LAHORE, Feb 15: A diamond necklace stolen from a stall in the India Show on Feb 12 and recovered by police in two days was handed over to its owner, Kamal Kant Kulathia, on Wednesday.

Senior Superintendent of Police Investigation Abdul Razzaque Cheema handed over the necklace and two earrings worthRs700,000 to Mr Kulathia at his Qila Gujjar Singh investigation headquarters office.

Kulathia, one of the owners of ND Diamonds (Indian company), thanked the Pakistani government for the recovery.

Suspect Shakeel Jameel, of Sheikhupura, is with the investigation police on a four-day physical remand.

CIA SP Capt Liaquat Ali (retired) says they solved the case in a day by involving their strong network of informers who led to the arrest of the accused.
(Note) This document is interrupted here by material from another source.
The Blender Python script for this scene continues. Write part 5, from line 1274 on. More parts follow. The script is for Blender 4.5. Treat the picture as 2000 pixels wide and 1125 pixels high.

The case was a challenge for the police because the country’s reputation was at stake, he said.

He claimed there was not a single country where 100 per cent of cases were traced.

The Indian trader is lucky to have recovered its stolen property in two days, but Muhammad Munir and his brother Muhammad Naeem are not. The brothers lost Rs7 million prize bonds in broad daylight and were injured by robbers outside the State Bankon Tuesday (Feb 14).

Police are still looking for clues in their search for the robbers.

Police showed Munir a CCTV footage to identify suspects on Wednesday. Though the footage did not help him spot the robbers, he said, he was satisfied for the time being with police investigation. In a pessimistic tone, he said getting back the stolen money seemed impossible in the country.

Several hundreds of robbery victims in the city have yet to see any development in their cases by the police. Official figures available with Dawn say the Lahore investigation police solved only 33 per cent of heinous crime cases (14,335 cases) in 2011 and their performance in crime against property even remained below 30 per cent.

The crime against property includes dacoity or robbery with murder, dacoity, robbery, car-snatching, other vehicles snatching, car theft, other vehicle theft, motorcycle snatching and motorcycle theft. On average such 50 cases are reported in the city.

Case trace and recovery ratio of the investigation police is also dismally low as investigators focus only on high-profile cases.

A senior police investigator says trained investigation officers are not available. He said recoveries made by police in crime against property are hardly handed over to the victims.

He said the commoners’ cases did not get police attention because of suo moto by courts, cases of high-profile figures, organisations and foreigners as police would use its resources to high profile cases.

SSP Investigation Abdul Razzaque Cheema says challan ratio in crime against property cases is not more than 35 per cent annually.

He said around 800 investigators of Lahore investigated around 64,000 cases with average of 80 cases per officer in a year making it difficult for them focus on all cases.

“We can improve the tracing and challan ratio of such cases with an increase in investigation officers,” he said.